South Sudan declared independence from the rest of the country on Saturday at the climax of a 2005 peace deal that ended decades of civil war with the Khartoum government.
Analysts said it was crucial the two countries coordinated their currency launches closely, to avoid future disputes between the two former foes.
But South Sudan’s Central Bank Governor Elijah Malok told Reuters he had not been informed about Bashir’s plan - and the key issue was how the south would now redeem up to 2 billion old Sudanese pounds still circulating in its economy.
Sudan President Omar Hassan Al-Bashir on Tuesday told the Khartoum parliament he would bring in a raft of austerity measures to compensate for the loss of southern oil.
The south took about 75 percent of the country’s 500,000 barrel-a-day oil reserves with it when it left.

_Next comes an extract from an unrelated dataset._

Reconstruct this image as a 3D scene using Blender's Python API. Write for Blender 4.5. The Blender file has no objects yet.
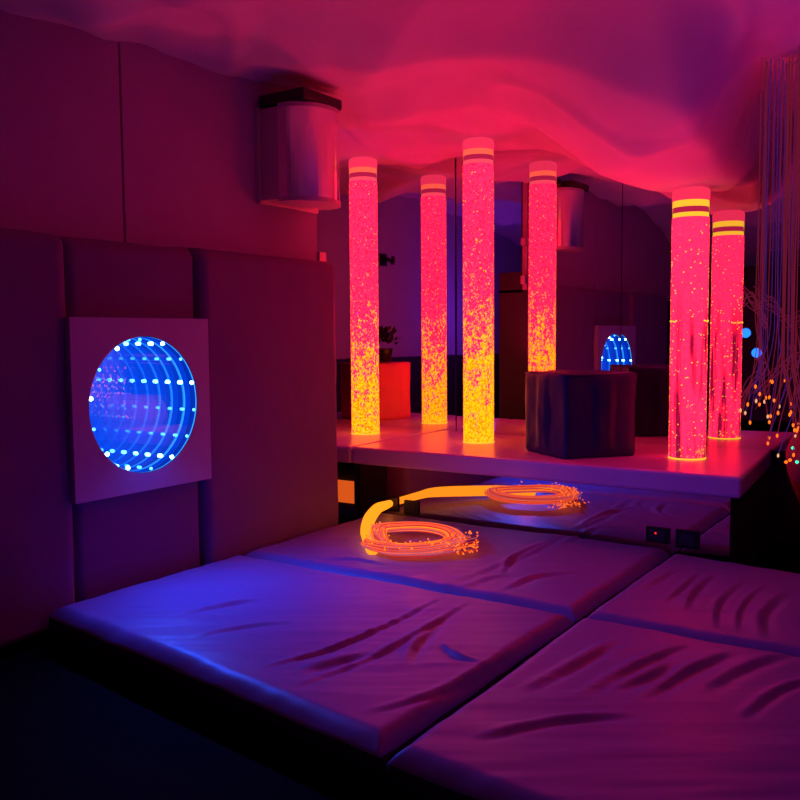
import bpy, bmesh, math, random
from mathutils import Vector, Matrix, noise
random.seed(7)
D = bpy.data
SC = bpy.context.scene
COL = SC.collection
PI = math.pi
ZO = 1.15          # camera height: mats are 0.15 thick, the eye is 1.00 above them
MAT_Z = 0.15       # top of the floor mats
PLAT = 0.513       # top of the platform
MIR_Y = 5.04       # plane of the wall mirrors
RIS_Y = 4.12       # plane of the mirrored riser under the platform

SC.view_settings.view_transform = 'Standard'
SC.view_settings.look = 'None'
try:
    SC.cycles.max_bounces = 26
    SC.cycles.glossy_bounces = 24
    SC.cycles.transparent_max_bounces = 28
    SC.cycles.transmission_bounces = 16
    SC.cycles.diffuse_bounces = 4
    SC.cycles.caustics_reflective = False
    SC.cycles.caustics_refractive = False
except Exception:
    pass

# ------------------------------------------------------------------ camera
F, YAW, PIT, ROLL = 885.7, 0.5855, 0.0731, -0.0078
cf = Vector((-math.sin(YAW) * math.cos(PIT), math.cos(YAW) * math.cos(PIT), -math.sin(PIT)))
cr = cf.cross(Vector((0, 0, 1))).normalized()
cu = cr.cross(cf)
r2 = cr * math.cos(ROLL) + cu * math.sin(ROLL)
u2 = -cr * math.sin(ROLL) + cu * math.cos(ROLL)
cam = D.cameras.new('camera')
cam.sensor_width = 36
cam.lens = F / 800 * 36
cam.clip_start = 0.02
co = D.objects.new('camera', cam)
COL.objects.link(co)
m = Matrix((r2, u2, -cf)).transposed().to_4x4()
m.translation = Vector((0, 0, ZO))
co.matrix_world = m
SC.camera = co


def ray(x, y):
    return cf + r2 * (x - 400) / F - u2 * (y - 400) / F


def on_z(x, y, z):                     # point of the world at height z
    d = ray(x, y)
    return d * ((z - ZO) / d.z) + Vector((0, 0, ZO))


def on_y(x, y, Y):
    d = ray(x, y)
    return d * (Y / d.y) + Vector((0, 0, ZO))


# ------------------------------------------------------------------ materials
def nodes(name):
    mt = D.materials.new(name)
    mt.use_nodes = True
    nt = mt.node_tree
    nt.nodes.clear()
    out = nt.nodes.new('ShaderNodeOutputMaterial')
    return mt, nt, out


def N(nt, kind, **kw):
    n = nt.nodes.new(kind)
    for k, v in kw.items():
        if k in n.inputs:
            n.inputs[k].default_value = v
        else:
            setattr(n, k, v)
    return n


def L(nt, a, b):
    nt.links.new(a, b)


def pbr(name, col, rough=0.5, metal=0.0, var=0.08, scale=6.0, bump=0.0, bscale=80.0, spec=0.5, coat=0.0, sheen=0.0):
    mt, nt, out = nodes(name)
    p = N(nt, 'ShaderNodeBsdfPrincipled', Roughness=rough, Metallic=metal)
    p.inputs['Specular IOR Level'].default_value = spec
    p.inputs['Coat Weight'].default_value = coat
    p.inputs['Sheen Weight'].default_value = sheen
    tc = N(nt, 'ShaderNodeTexCoord')
    nz = N(nt, 'ShaderNodeTexNoise', Scale=scale, Detail=5.0)
    L(nt, tc.outputs['Object'], nz.inputs['Vector'])
    mx = N(nt, 'ShaderNodeMixRGB')
    mx.inputs[1].default_value = [c * (1 - var) for c in col] + [1]
    mx.inputs[2].default_value = [min(1, c * (1 + var)) for c in col] + [1]
    L(nt, nz.outputs['Fac'], mx.inputs[0])
    L(nt, mx.outputs[0], p.inputs['Base Color'])
    if bump:
        nb = N(nt, 'ShaderNodeTexNoise', Scale=bscale, Detail=3.0)
        L(nt, tc.outputs['Object'], nb.inputs['Vector'])
        b = N(nt, 'ShaderNodeBump', Strength=bump, Distance=0.002)
        L(nt, nb.outputs['Fac'], b.inputs['Height'])
        L(nt, b.outputs[0], p.inputs['Normal'])
    L(nt, p.outputs[0], out.inputs[0])
    return mt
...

Oil is vital to both economies.
“The package of the economic measures includes issuing a new currency in the coming days,” Bashir said, without giving further details.
On Monday, South Sudan’s finance minister said it would start circulating its previously announced new South Sudan pound next week - much earlier than expected - pegging it at a one-to-one value with the existing Sudan pound.
South Sudan’s central bank governor Malok had said it would take up to three months to replace the Sudan pound with the new southern currency.
Malok did not give a date when the south might remove the peg with the existing north Sudan pound and take more control over its economic destiny.
After Bashir’s announcement, Malok told Reuters he had no information on the Khartoum decision. “It will not change our plans. The matter is what to do with our old currency,” he said.
Sudan and South Sudan’s economies are likely to remain closely tied together in the coming years - the south has most of the oil, but currently depends on the north’s pipelines and port to get it to market.
But their economic paths will likely diverge. Without its southern oil reserves, Khartoum says it will have to diversify its economy into agriculture, gold and other industries. It is still under crippling US trade sanctions and saddled with a near $40 billion national debt.
Economic analyst Abda Al-Mahdi told Reuters the introduction of a northern currency could have a disruptive impact on the south. “It can have an impact but there is still time. A currency will not be introduced overnight ... It will be gradually exchanged. The threat can be reduced greatly.”
Mahdi said Bashir’s announcement looked like a defensive move, reacting to the south’s own currency plans.
“The north is launching its own currency to safeguard its interests after the south said it would start its currency. The question is what happens to the (Sudan) pounds after the south withdraws the notes circulating there. The worst thing would be if the south throws them back into the market in the north.”
The Sudan pound has been falling on the black market in Khartoum for weeks as economists say foreign currency inflows needed for imports will decline alongside falling oil revenues.
Khartoum and Juba still have to agree on a range of issues such as handling oil revenues, assets and debt as well as ending violence in parts of their poorly defined border.
The Khartoum government fought southern rebels for all but a few years from the 1950s up to the 2005 accord in civil wars fueled by ethnicity, perceived repression of the south, religion and oil.
The conflicts killed an estimated 2 million people and forced 4 million to flee, destabilising much of the surrounding region.
Khartoum agreed to drop its dinar currency under the 2005 deal and revert to the Sudanese pound, the currency under British colonial rule. Many in the north resented the switch.